I love that to gain new cars, you have to fight them in the streets. They drive aggressively, you recognise them from the general traffic because of their madcap driving, and then to put them in your fleet you need to smash them off the road. It works just so well.

I love that in every race, there's no fixed route. This is about getting from one bit of the city to another, and if you know of a shortcut, or a preferred route, you can take it.

I love that it just does drift properly, with no fuss, no screaming and shouting about it.

I love that beyond the inane drivel from narrator Atomica, there's no story, no characters, no half-arsed godforsaken plot.

Let's expand on that last point. Criterion/Ghost Games (the bulk moved from one to the other) have been trying to recreate the magic of Burnout Paradise ever since, via the Need For Speed series. But each game, while clearly showing its ancestry in some form, has been ruined by ludicrous fiddle and fuss combined with some absolutely abysmal stories.

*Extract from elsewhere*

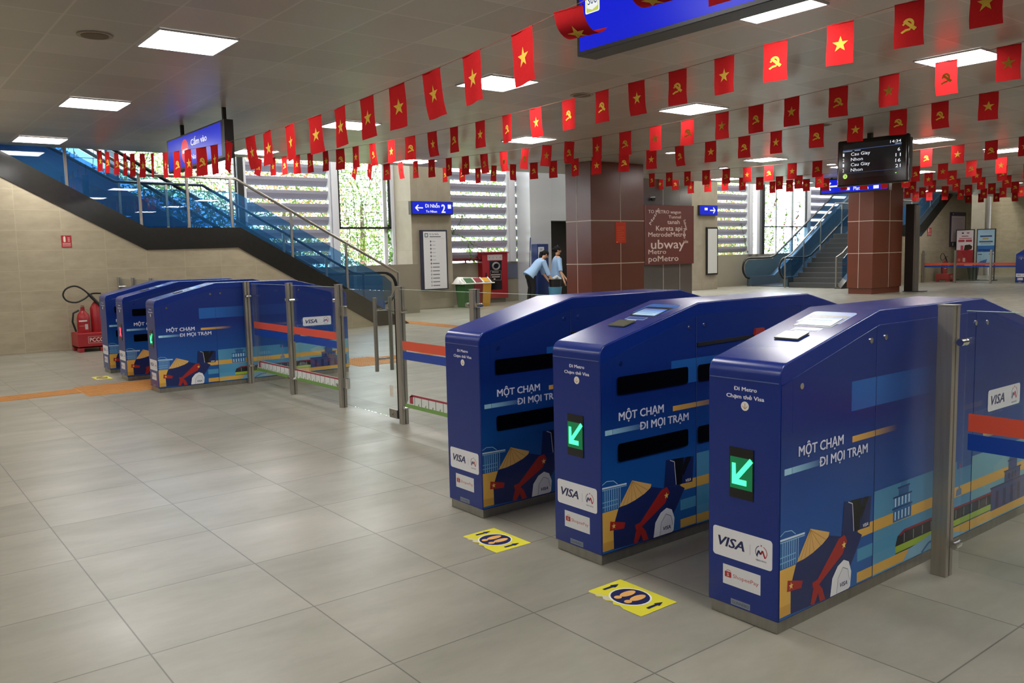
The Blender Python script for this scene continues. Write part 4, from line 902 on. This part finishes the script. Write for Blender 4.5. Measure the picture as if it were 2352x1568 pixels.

Because the NFS series feels like it needs it, each time it's about a collection of moronic gobshites bleating cliches at one another in gruesomely acted and rendered cutscenes, incessantly spoiling any hope of fun that might be found in the occasional races. And Paradise just proves how completely unnecessary it is.

The closest this gets to a narrative is a driving license. That's really it. You start off with a learner's permit, and then by successfully completing races, stunt challenges, survival runs, etc, you level up to the next license grade, which comes with a few new cars and all the previous races (of which there are dozens) resetting to be taken at a more difficult level. Get to A and you've sort of won if you want to think of it that way. Although of course real aficionados know that it's getting all 400 yellow barriers that really counts.

Watch on YouTube

I've written about this a bunch when celebrating Paradise over the years (and see the video above), but the reason I come back to this game at least once a year is to start over and just smash the yellow barriers and red billboards. The game is so gloriously silly that you don't really need to worry about winning races to upgrade cars, because just the starter vehicles can do pretty much everything. And in this build that's even less of a concern, as the included DLC means you've got super-powerful beasts from the off anyway. All I care about is smashing stuff, and it's every bit as satisfying as it ever was, now slightly higher res.

The game understands how this is to be celebrated, screeching across the whole screen about how many barriers out of 400 you've bopped already, recognising the awesomeness of every minor achievement. This remains unchanged, and thus the game remains essential. I'm not even kidding.

Yes, this is Burnout Paradise, with all its brilliance, all its flaws, and all its DLC and expansions, many of which the PC was previously denied. I've not yet poked at the multiplayer, but then this has only been on sale for a few hours - if it's as good as it used to be, it's amongst the best ever. The beginning is still as fun as a kick in the shin, but after that it just becomes a wondrous playground, and perhaps most crucially in light of the misery that is modern open world racers, one that just lets you get on with it. And now it's slightly prettier, and runs in a window! Hurrah!

PS. Because EA are just colossally stupid, this is currently only available on Origin. However, if you already own Burnout Paradise in there, there's an option to upgrade it to this new version for £4.50, which is an awful lot less than the full £18 a new copy will cost you (which itself is significantly less than the £35 it'd cost you on Xbox, but more than the £12 it's currently discounted to on PS4.)